Tutorials and Templates

  • New tutorial "Easter Eggs" by Steve Karg.
  • Added Catalan default template and elements tutorial.
  • Russian header and footer templates are added.

Bugfixes

  • When deleting a node, neighboring smooth nodes are converted to cusp.
  • Releasing the mouse button while dragging nodes using a tablet will now always release the nodes. Before this, a race condition could occur where dragging could continue after the mouse button was released.
  • An object's mask and clipping path are now preserved after Simplify, Object/Stroke to path, or boolean operations.
  • Ungrouping a group containing clipped/masked objects might sometime break the clip/mask (move it away); fixed.
  • User-supplied templates in ~/.inkscape/templates can now be SVGZ files in addition to SVG.
  • Previously, Inkscape didn't check if there's enough free memory for its pixel buffers and could crash without warning due to insufficient memory e.g. upon zooming in. This problem became much worse after implementing Gaussian blur, because rendering blurred objects at high zooms may require a pixel buffer much bigger than the visible canvas. Now this situation is handled more gracefully: if a display operation requires more memory than available, or more than 100Mb (which corresponds to a 5000x5000 pixel buffer), it is skipped. This may result in blurred objects "disappearing" at high zooms. This is purely a display issue, however, it never corrupts data; just zoom out (or reduce blur radius) and the disappeared object will show up OK.
  • When resizing objects, scaling numbers in the statusbar are no longer overwritten by other text when pressing special keys (alt, shift, ctrl).
  • To work around problems some users have had with pressure sensitive tablets (bug), the pressure sensitivity can be disabled from the misc tab of Inkscape preferences dialogue. The tablet can then be used, though with reduced functionality.
  • The layer widget in the statusbar used to lose its current layer after an effect run; this is fixed.

Known problems

OSX 10.3.9: cannot open files

This bug is due to a missing symbol (_statvfs) in the system library /usr/lib/libSystem.B.dylib on 10.3.9. The dependency is introduced by one of the gnome-vf2 modules. It is not something we can easily fix other than by not linking with gnome-vfs2, which we will do for or upcoming 0.45 release if no other solution becomes apparent. [mjwybrow]

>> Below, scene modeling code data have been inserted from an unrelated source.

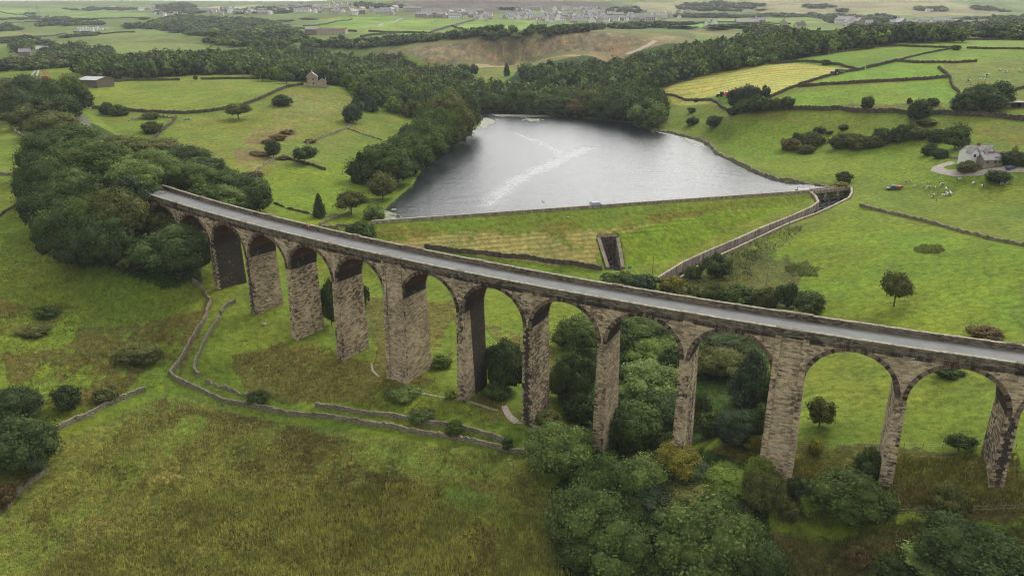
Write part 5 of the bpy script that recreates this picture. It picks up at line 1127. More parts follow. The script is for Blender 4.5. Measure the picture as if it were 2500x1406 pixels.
village([(850,1010,24,38,20,0,.15,.5),(690,860,10,34,42,0,.2,.35),(500,700,24,40,34,-4,.25,.3),(380,460,36,46,8,0,.5,.1),(270,380,20,28,8,0,.1,.3)], 'stone house in the spread village at the upper left of centre', 'houses of the upper left village', 'pale rendered house in the spread village at the upper left of centre')
village([(1910,1960,62,68,3,0,.2,.2),(2060,2200,58,68,9,0,.4,.3),(2220,2350,60,72,9,0,.7,.1),(1720,1760,60,66,3,0,.8,0),(1790,1860,60,66,4,0,0,.6),(1660,1700,28,38,4,0,0,0),(2260,2280,28,34,2,0,.6,0),(2330,2400,70,80,3,0,.1,0)], 'stone house scattered along the high ground at upper right', 'houses along the high right ground', 'pale rendered house scattered along the high ground at upper right')
print('houses', nh)
# --- nearer buildings
def P_(mb, name, mats, par, **k): return mb.build(name, mats, par, **k)
def wins(par, L, y, z, n_, w=.9, h=1.1, sx=0., fr=True):
    for i in range(n_):
        x = sx-L/2+L*(i+.5)/n_; mb = MB(); mb.box((x, y, z), (w, .1, h)); o = P_(mb, 'window', WHITE, par); m2 = MB(); m2.box((x, y+(-.05 if y < 0 else .05), z+.1), (w-.24, .06, h-.24)); P_(m2, 'pane', GLASS, o)
p = at(764, 209); far_ = empty('farmhouse', p, -1.35, 'lone stone farmhouse on the hilltop left of the lake', 'house')
WC = flat('farmhouse_stone', (.34, .29, .21), .9, .1, var=.25, scale=.7)
mb = MB(); rf = gable(mb, 0, 0, 10, 7.5, 6, 9); P_(mb, 'wall', WC, far_); mb = MB(); rf(mb); r_ = P_(mb, 'roof', [SLATE, SLATE], far_); mb = MB(); mb.box((-4.4, 0, 8.6), (1, .8, 1.8)); P_(mb, 'chimney', WC, r_)
mb = MB(); rf = gable(mb, 2, 6.6, 6, 5.6, 2.6, 4.4, 0); P_(mb, 'annex', [WC], far_); mb = MB(); rf(mb); P_(mb, 'annex_roof', [SLATE, SLATE], far_); mb = MB(); mb.box((4.6, 9, 3), (.7, .7, 2.8)); P_(mb, 'annex_chimney', WC, far_)
for zz in (1.2, 3.9):
    mb = MB(); mb.box((5.02, .6, zz), (.1, .9, 1.1)); P_(mb, 'window', GLASS, far_)
# white gabled house at the right
p = at(2392, 398); wh = empty('gabled_house', p+Vector((0, 3, 0)), .12, 'white gabled house with a stone front wing at the end of the drive', 'house'); wh.scale = (.86,)*3
SW_ = flat('house_stone', (.27, .235, .18), .9, .1, var=.25, scale=.7)
mb = MB(); rf = gable(mb, 0, 0, 13.5, 7.5, 4.8, 7.6); P_(mb, 'wall', [WHITE], wh); mb = MB(); rf(mb); r_ = P_(mb, 'roof', [SLATE, SLATE], wh); mb = MB(); mb.box((0, .2, 7.2), (1.3, .8, 1.9)); P_(mb, 'chimney', flat('chimney_brick', (.2, .09, .06), .9, .1), r_)
for gx, gw, gh in ((-5, 4, 7.6), (-1.4, 2, 6.2), (3.2, 5, 7.8)):
    m2 = MB(); rf = gable(m2, 0, 0, 3.4, gw, gh-gw*.62, gh); m3 = MB(); rf(m3)
    for q in (m2, m3):
        for i, (x, y, z) in enumerate(q.v): q.v[i] = (-y+gx, x-3.4, z)
    g_ = P_(m2, 'dormer_gable', [WHITE], wh); P_(m3, 'gable_roof', [SLATE, SLATE], g_)
    m4 = MB(); m4.box((gx, -5.16, 3.2), (1.2, .1, 1.3)); P_(m4, 'window', GLASS, wh)
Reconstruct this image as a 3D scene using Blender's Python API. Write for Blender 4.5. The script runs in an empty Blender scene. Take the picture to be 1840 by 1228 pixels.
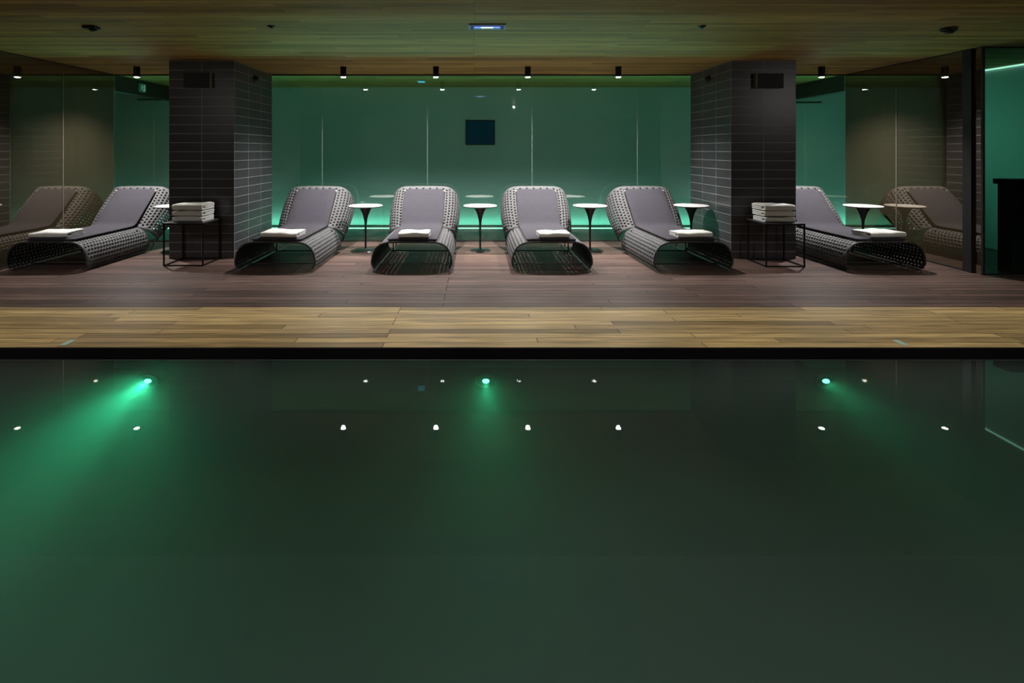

Problems with some Debian libgc-6.7 packages

  • Inkscape will hang or crash when linked with the first Debian packaged version of the Boehm garbage collection library. This problem was fixed in version 1:6.7-2 of the package. If you have libgc 6.7 on your Debian-based system, make sure that you are using that version of the package or later.

Beware of defective themes on Linux

  • Inkscape and other Gtk programs can crash on any Linux, when the gtk2-engines-smooth / libsmooth package is installed. We have filed a bug against libsmooth which is now in gtk-engine and part of gnome. Removing the package resolves the problem. Update: this bug appears to be fixed in newer versions of gtk-engines. If you are affected by this problem please update to a newer version of gtk-engines. If problems persist then please inform the gtk-engines maintainers of the problem.
  • A similar crash happens if the KDE Baghira theme or the package gtk_qt_engine are installed. If you experience Inkscape crashes on KDE, please try to install a different theme from Baghira, or uninstall the gtk_qt_engine package from your system. Both problems also affect older versions of Inkscape.